The cases were set for trial on August
15, 1974, in West Palm Beach, Florida. Prior to trial, various oral motions
were made. The motions were later reduced to writing and briefs have been
submitted in support of the respective positions.
Motion to dismiss for failure to issue
the citations with ‘reasonable promptness’ as specified in section 9(a) of the
Act.
Respondnet is a sugar cane grower and
processor. On December 16, 1973, one of its trucks was involved in an accident
and several of its employees were injured. The respondent notified the
Secretary of the injuries on the day of the accident. The accident was
investigated on January 2, 1974. The citation was issued on February 6, 1974,
some 36 days after the inspection and 54 days after the accident. The
description of the alleged violation in the citation is as follows:
‘The employer
failed to provide employees a place of employment free from recognized hazards
that were causing or likely to cause death or serious physical harm in that on
or about December 16, 1973, employees were being transported in a vehicle with
no provisions for seating and no provisions for the securing of cane knives
while being transported.’
On January 7, 1974, a second truck
accident occurred. There were several injuries and one fatality. The Secretary
was notified on January 7, 1974, and an investigation was made on January 10,
1974. This citation was issued on February 6, 1974, or some 26 days after the
inspection. The description of the alleged violation in the second citation is
as follows:
‘The
employer failed to provide employees a place of employment free from recognized
hazards that were causing or likely to cause death or serious physical harm in
that on or about January 7, 1974, employees were being transported in a vehicle
with no provision for seating and no provision for the securing of cane knives
while being transported.’
Section 9(a) of the Act as pertinent
provides:
‘If,
upon inspection or investigation, the Secretary . . . believes that an employer
has violated a requirement of section 5 of this Act. . ., he shall with
reasonable promptness issue a citation to the employer.’

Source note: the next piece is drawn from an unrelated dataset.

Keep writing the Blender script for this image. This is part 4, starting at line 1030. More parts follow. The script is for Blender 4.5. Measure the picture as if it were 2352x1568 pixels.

The legislative history as to this
provision as pertinent provides:
‘If
the Secretary ‘believes’ that an employer has violated [mandatory requirements
under the Act], he shall issue the citation with reasonable promptness. In the
absence of exceptional circumstances any delay is not expected to exceed 72
hours from the time the violation is detected by the inspector.’ H. Rep. No.
91–1765, 91st Cong. 2d Sess. 38 (1970).
The question of what is meant by
‘reasonable promptness’ as used in section 9(a) of the Act has been considered
in various Commission decisions. See for example Chicago Bridge and Iron
Company 6 OSAHRC 244 (January 23, 1974); Advance Air Conditioning, Inc.
7 OSAHRC 736 (April 4, 1974); Silver Skillet Food Products, Co. 2 OSAHRC
662 (February 23, 1973) and Pleasant Valley Packing Company, Inc. 2
OSAHRC 185 (January 4, 1973).
The Chicago Bridge decision is
the lead case. The Commission interprets the ‘reasonable promptness’ provision
as restricted to ministerial tasks involved in issuing the citation. It
concludes that the provision was inserted to accomplish prompt abatement and
must be raised during the issue formulating stage.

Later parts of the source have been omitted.